02.02.2010

Towards a bond market crisis

 

Eurozone governments have borrowed a record of €110bn from markets this year, reports the FT. This forces up the borrowing costs for the weakest countries even further. Debt managers have to increase yields to lure investors amid competition from AAA-rated governments, a crowding out effect that is likely to continue as eurozone governments raise record amounts of bonds to pay their debt, bail out banks and finance their stimulus packages.  Investors warned that if there is no sign from politicians that they are prepared to tackle their debt levels, there will be a sell-off in eurozone bonds.

 

EU wants to put Greece on a short leash

FT Deutschland reports this morning that the EU wants to install a permanent supervision of the Greek budget, so that every deviation from the plan would have to compensated by some other measure. The Commission has serious doubt about the sustainability of the Greek plan, and fears setbacks. The strategy is now to signal to Greece that any such setbacks would have to be met by additional savings. The Commission will decide on Wednesday to recommend significant cuts in public sector wages. The report also says that Germany continues to be reluctant to agree to a bailout in principle, fearing that this would be misunderstood by the public, that tough measures could be avoided.

 

Greece should call the IMF

Jean Pisani Ferry and Andre Sapir write in the FT that the best way of action for Greece is to call in the IMF. The reason is that even if the eurozone manages to get the necessary funds together there is no way the Europeans can provide the same standard conditionality and credible monitoring process.

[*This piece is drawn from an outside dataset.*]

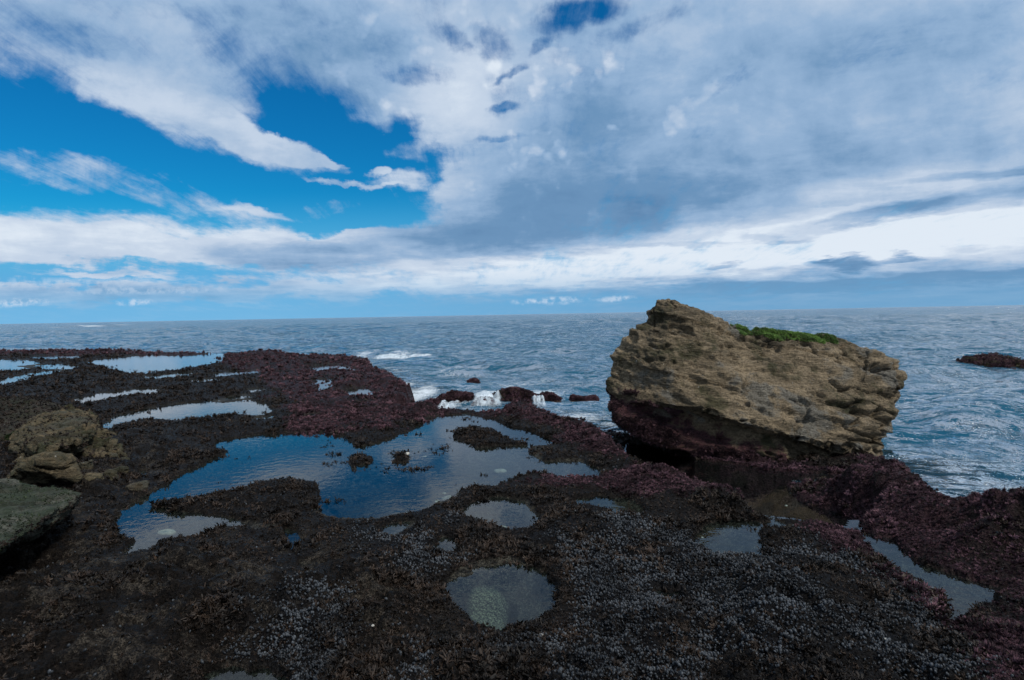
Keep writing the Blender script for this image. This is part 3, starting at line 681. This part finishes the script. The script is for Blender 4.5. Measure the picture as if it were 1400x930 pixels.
pebble(557,685,9,'pale stone close to the weedy front rim of the large pool',mst,group='pale stones in the pools')
pebble(686,722,18,'cream stone at the front of the upper round pool',mst,group='pale stones in the pools')
pebble(229,716,26,'cream stone under the blue water at the left end of the large pool',mst,group='pale stones in the pools')
pebble(683,631,18,'pale slab lying below the weed island in the large pool',mst,group='pale stones in the pools')
pebble(580,612,7,'small pale stone midway across the large pool',mst,group='pale stones in the pools')
pebble(557,630,8,'white pebble beside the small weed clump in the large pool',msh,group='pale stones in the pools')
LAND = [(746,676,6,'white shell on the weed right of the upper round pool'),(717,826,5,'pale shell inside the lower round pool'),(740,864,7,'pale shell on the mussels below the lower round pool'),(1060,829,5,'white shell among the mussels right of centre'),(1210,880,6,'tan stone among the mussels near the lower right corner'),(810,895,6,'grey white shell on the mussel bed at the bottom'),(470,838,7,'cream shell on the dark weed left of the lower round pool'),(510,870,5,'tiny pale shell at the bottom left of the lower round pool'),(960,720,4,'pale pebble at the left tip of the right hand pool'),(1075,640,5,'white pebble on the reef in front of the boulder')]
for a in LAND: pebble(*a, msh, 'shell', 'shell', 'pale shells scattered on the reef', z=.05, flat=.5)
# ------------------------------------------------------------------ sky
SUN_EL, SUN_AZ = math.radians(52), math.radians(128)     # azimuth clockwise from +Y (view direction)
w = bpy.data.worlds.new('World'); scn.world = w; w.use_nodes = True; nt = w.node_tree; nt.nodes.clear(); n = N(nt)
sky = n('ShaderNodeTexSky', sky_type='NISHITA', sun_disc=False, sun_elevation=SUN_EL, sun_rotation=SUN_AZ, air_density=1.0, dust_density=.6, ozone_density=2.0)
dirv = n('ShaderNodeTexCoord').outputs['Generated']
s = n('ShaderNodeSeparateXYZ', {0: dirv}); dx, dy, dz = s.outputs
yy = n.math('MAXIMUM', dy, .12)
U = n.math('DIVIDE', dx, yy); Vv = n.math('DIVIDE', n.math('MAXIMUM', dz, -.02), yy)
zz = n.math('ADD', n.math('MAXIMUM', dz, 0.0), .13)
q = n('ShaderNodeCombineXYZ', {0: n.math('DIVIDE', dx, zz), 1: n.math('DIVIDE', dy, zz), 2: 0.0}).outputs[0]
UV = n('ShaderNodeCombineXYZ', {0: U, 1: Vv, 2: 0.0}).outputs[0]
def vwarp(vec, src, sc, det, amp):
    wn = n.noise(src, sc, det, .6, out=1)
    wv = n('ShaderNodeVectorMath', {0: wn, 1: (.5, .5, .5)}, operation='SUBTRACT').outputs[0]
    wv = n('ShaderNodeVectorMath', {0: wv, 1: amp}, operation='MULTIPLY').outputs[0]
    return n('ShaderNodeVectorMath', {0: vec, 1: wv}, operation='ADD').outputs[0]
UVw = vwarp(vwarp(UV, q, 1.6, 5, (.12, .06, 0)), UV, 10, 7, (.08, .055, 0))
def uvp(px, py):
    d = ray(px, py); return d[0]/d[1], d[2]/d[1]
def ell(acc, lst, vec):
    for px, py, rx, ry, an, wt in lst:
        c = uvp(px, py)
        mp = n('ShaderNodeMapping', {0: vec, 'Location': (c[0], c[1], 0), 'Rotation': (0, 0, math.radians(-an)), 'Scale': (rx/F, ry/F, 1)}, vector_type='TEXTURE').outputs[0]
        g = n('ShaderNodeTexGradient', {0: mp}, gradient_type='SPHERICAL').outputs['Fac']
        g = n.math('MULTIPLY', g, 1.7, clamp=True)
        acc = n.math('MULTIPLY_ADD', g, wt, acc)
    return acc
NEG = [ # rx,ry are the full reach
 (-60,165,360,125,8,-1.0),(190,235,440,110,6,-1.0),(400,250,260,90,2,-.9),(450,200,150,66,32,-.9),(530,215,90,60,0,-.7),(120,285,420,45,4,-.7),(480,285,170,40,0,-.6),
 (330,292,300,34,0,-.4),(390,110,190,45,33,-.45),(90,50,150,26,10,-.25),(250,15,140,20,0,-.2),
 (562,95,70,18,5,-.50),(788,18,80,24,-18,-.60),(672,60,40,26,20,-.40),(550,175,34,40,10,-.6),(590,225,50,34,10,-.6),(600,120,24,10,0,-.3),(700,98,34,10,-30,-.5),(690,148,30,9,0,-.45),(1003,110,60,18,-45,-.42),(880,30,80,18,-20,-.3),(685,187,50,9,0,-.4),
 (60,375,560,20,0,-.8),(620,60,30,14,40,-.4),(735,60,30,10,-30,-.4),(560,365,300,12,0,-.2),(300,425,900,26,0,-.6)]
POS = [(250,158,200,40,24,.75),(340,178,130,28,36,.8),(405,205,75,19,22,1.2),(440,215,30,8,10,.8),(60,226,220,40,10,.34),(150,250,230,32,14,.32),(250,276,110,16,10,.3),
 (120,322,520,46,4,.85),(380,338,260,26,3,.5),(300,282,90,16,30,.35),(345,286,50,14,20,.75),(470,245,70,6,6,.75),(540,243,50,20,0,.85),(514,228,24,9,0,1.1),(560,205,50,20,15,.55),(430,285,120,20,-10,.35),
 (660,265,150,60,0,.6),(610,150,90,60,0,.3),(150,374,110,8,0,.8),(500,345,280,34,0,.6),(180,400,400,14,0,.5),(1250,150,500,260,0,.2)]
cov = n.math('MAXIMUM', ell(.60, NEG, UVw), -.50)
cov = ell(cov, POS, UVw)
nq = n.noise(q, 2.1, 10, .62, .35); nst = n.noise(n('ShaderNodeMapping', {0: q, 'Rotation': (0, 0, .55), 'Scale': (3.5, .6, 1)}).outputs[0], 2.6, 9, .68, .2)
fine = n.math('ADD', n.math('MULTIPLY', n.math('SUBTRACT', nq, .5), 1.15), n.math('MULTIPLY', n.math('SUBTRACT', nst, .5), 1.05))
cv = n.math('ADD', n.math('ADD', cov, fine), n.math('MULTIPLY', n.math('SUBTRACT', n.noise(UV, 15, 8, .68, .4), .5), .85))
alpha = n.ramp(cv, -.20, .68)
# grey shading of the clouds
SH = [(780,295,400,60,-2,.62),(930,250,420,70,-14,.34),(700,335,300,30,2,.25),(1150,150,520,160,-10,.22),(1420,60,560,240,0,.22),(1250,225,500,50,-8,.22),(230,40,460,100,8,.5),(440,60,220,90,25,.25),(1000,40,400,80,0,.15),
 (400,350,170,26,4,.85),(500,335,140,14,0,.3),(1180,300,190,14,-9,1.1),(1330,277,260,22,-8,1.0),(1060,325,70,7,0,.7),(990,362,34,10,-6,1.6),(1160,361,66,11,-2,1.6),(1240,353,40,8,0,1.3),(940,335,120,6,0,.6),(1130,358,30,6,0,1.0),
 (1380,237,180,9,-4,.7),(1000,396,800,16,-2,.65),(1300,386,560,30,-1,.65),(200,405,320,22,0,.6),
 (590,80,150,110,0,-.35),(620,200,130,110,0,-.45),(660,140,160,90,0,-.3),(600,270,120,40,0,-.3),(740,110,190,80,0,-.25),(900,60,160,50,-10,-.15),(860,190,160,40,-15,-.15),(250,140,300,30,18,-.25),(1080,332,560,44,-5,-1.0),(1330,310,420,46,-5,-.8),(780,368,520,26,-2,-.6),(150,322,460,40,3,-.50),(1150,262,420,22,-8,-.25)
]
UVs = vwarp(UV, q, 2.2, 5, (.10, .05, 0))
sh = ell(.02, SH, UVs)
nb = n.noise(q, 1.3, 9, .62, .3)
sh = n.math('ADD', sh, n.math('ADD', n.math('MULTIPLY', n.math('SUBTRACT', nb, .5), 1.25), n.math('MULTIPLY', n.math('SUBTRACT', nq, .5), -1.6)))
sh = n.math('ADD', sh, n.math('MULTIPLY', n.math('SUBTRACT', n.noise(vwarp(UV, UV, 8, 4, (.05, .03, 0)), 9, 8, .62), .5), 1.3))
pv = n('ShaderNodeTexVoronoi', {'Vector': vwarp(UV, UV, 6, 5, (.10, .07, 0)), 'Scale': 15.0, 'Smoothness': .35, 'Detail': 2.0, 'Roughness': .6}, feature='SMOOTH_F1').outputs['Distance']
pm = ell(0.0, [(640,130,330,220,20,1.0),(900,90,300,140,-15,.7),(760,230,300,140,-10,.5)], UV)
sh = n.math('ADD', sh, n.math('MULTIPLY', n.math('MULTIPLY', n.math('SUBTRACT', n.math('MINIMUM', pv, .85), .46), pm), 1.3))
K = 10.0
def c3(r, g, b): 
    f = lambda v: ((v/255+.055)/1.055)**2.4 if v > 10 else v/255/12.92
    return (f(r)*K, f(g)*K, f(b)*K)
cloud = n.mix(n.ramp(sh, -1.0, -.2), c3(216, 226, 237), c3(188, 203, 222))
cloud = n.mix(n.ramp(sh, -.25, .2), cloud, c3(166, 187, 212))
cloud = n.mix(n.ramp(sh, .10, .60), cloud, c3(143, 172, 204))
cloud = n.mix(n.ramp(sh, .45, 1.25), cloud, c3(104, 142, 180))
cloud = n.mix(n.ramp(sh, 1.2, 2.4), cloud, c3(78, 116, 157))
hs = n('ShaderNodeHueSaturation', {'Saturation': 1.35, 'Value': 1.0, 'Color': sky.outputs[0]}).outputs[0]
blue = n.mix(1.0, hs, (.06, .72, .92), 'MULTIPLY')
blue = n.mix(n.ramp(Vv, .22, .06), blue, c3(92, 166, 214))
base = n.mix(alpha, blue, cloud)
# pale blue air along the horizon
hzc = n.mix(n.ramp(U, -.6, .5), c3(112, 176, 218), c3(104, 156, 196))
base = n.mix(n.ramp(Vv, .085, .0, 0, .92), base, hzc)
# low white cumulus puffs
PUF = [(765,411,50,6,0,.8),(842,408,30,5,-3,.8),(718,413,26,4,0,.6),(185,414,34,6,0,.9),(20,414,60,7,0,.9),(200,398,140,6,0,.5),(120,393,120,5,0,.3),(60,386,260,8,0,.4)]
pf = n.math('MULTIPLY', ell(0.0, PUF, vwarp(UV, UV, 40, 4, (.05, .012, 0))), n.ramp(n.noise(UV, 60, 4, .6), .38, .62))
base = n.mix(n.math('MULTIPLY', pf, .75, clamp=True), base, c3(200, 215, 232))
bg = n('ShaderNodeBackground', {'Color': base, 'Strength': .1})
n('ShaderNodeOutputWorld', {0: bg.outputs[0]})
w.cycles.sampling_method = 'MANUAL'; w.cycles.sample_map_resolution = 512
# ------------------------------------------------------------------ sun
sl = bpy.data.lights.new('sun', 'SUN'); sl.energy = 3.0; sl.angle = math.radians(10); sl.color = (1, .95, .87)
so = bpy.data.objects.new('sun', sl); COL.objects.link(so)
sd = Vector((math.sin(SUN_AZ)*math.cos(SUN_EL), math.cos(SUN_AZ)*math.cos(SUN_EL), math.sin(SUN_EL)))
so.rotation_euler = sd.to_track_quat('Z', 'Y').to_euler(); so.location = (5, -5, 12)
# ------------------------------------------------------------------ render
scn.view_settings.view_transform = 'Standard'; scn.view_settings.look = 'None'; scn.view_settings.exposure = 0.12; scn.view_settings.gamma = 1
scn.cycles.max_bounces = 8; scn.cycles.transparent_max_bounces = 12
scn.cycles.use_denoising = True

Also would eurozone countries stay in line amid rising anger in the streets of Athens? Would the eurozone be prepared to do the same for larger member states?  The authors warn that there is a real danger that the EU package is not renegotiation proof. Rather than embarking on a risky course, EU heads of states should urge Greece to call the Fund now. (What it says is that there is no way that we can credibly fix the institutional requirements for a eurozone bailout.  How depressing is this..)

 

The European bailout comes for sure

Pierre Briancon from Breaking views writes in Le Monde that a European bailout will come no matter what although investors still refuse to consider a European bailout as an option. Instead they continue to demand higher spreads on Greek bonds, a rally that is likely to continue until the heads of states meet in February. But the Greek tragedy is easily to turn into a eurozone one, as investors increasingly also seek reassurance from other member countries that they will be capable of consolidating their public finance.  

 

Austrian government plans to rise taxes

The Austrian government is preparing slowly but surely higher taxes. Der Standard lists the candidates including a one percentage point rise in VAT from currently 20%; an increase in petrol tax by 10 Cents;  to claw back tax breaks on dividend taxes and for foundations;  a risk dependent bank contribution; an EU wide financial transaction cost or if that is not feasible the reintroduction of the stamp duty.

 

Germany to buy  stolen tax evasion Data CD

Germany’s government has decided that it wants to buy afterall a data CD containing details of 1500 case of tax evasion by German citizens in Switzerland. It is the second that Germany would have done so, and the decision has triggered a big political debate, which cuts right across the political spectrum about the morality of such action. All papers there lead with the story. Frankfurter Allgemeine says the bank involved is Credit Suisse. There are still several obstacles to be surmounted. The government is currently checking whether this is legal (it probably is, because the data cannot be “stolen” in a legal sense. If you are interested in this aspect, there is a good comment by Heribert Prantl in Sueddeutsche about the legality of the action.).

 

Manufacturing recovery gains strength

The eurozone’s manufacturing sector grew at its fastest rate for two years in January, but the gap between the eurozone’s healthiest and weakest economies is widening, writes the FT. The manufacturing purchasing managers’ index rose a forth month in a row to 52.4 in January, driven by the large contries, France in particular, now expanding at its fastest pace in close to a decade. Greece, Spain and Ireland meanwhile recorded lower output and faster contraction. The manufacturing sector indirectly benefits from the fiscal troubles of some countries like Greece, as they caused the euro to fall from $1.51 in November to $1.39.  

 

Blanchard advocates maintaining low interest rates

In an interview with Les Echos Olivier Blanchard said that central banks should maintain low interest rates to allow for a solid recovery of private consumption. This might imply a low interest rate policy even beyond 2010. If this creates a new bubble, it has to be dealt with instruments other than interest rates. The most essential point is that the economic activity regains momentum. It does not imply that central banks cannot retreat on other fronts. Blanchard considers it wrong to introduce an inflexible a balanced budget rule - as France is currently contemplating about - in times of heightened uncertainty about the recovery.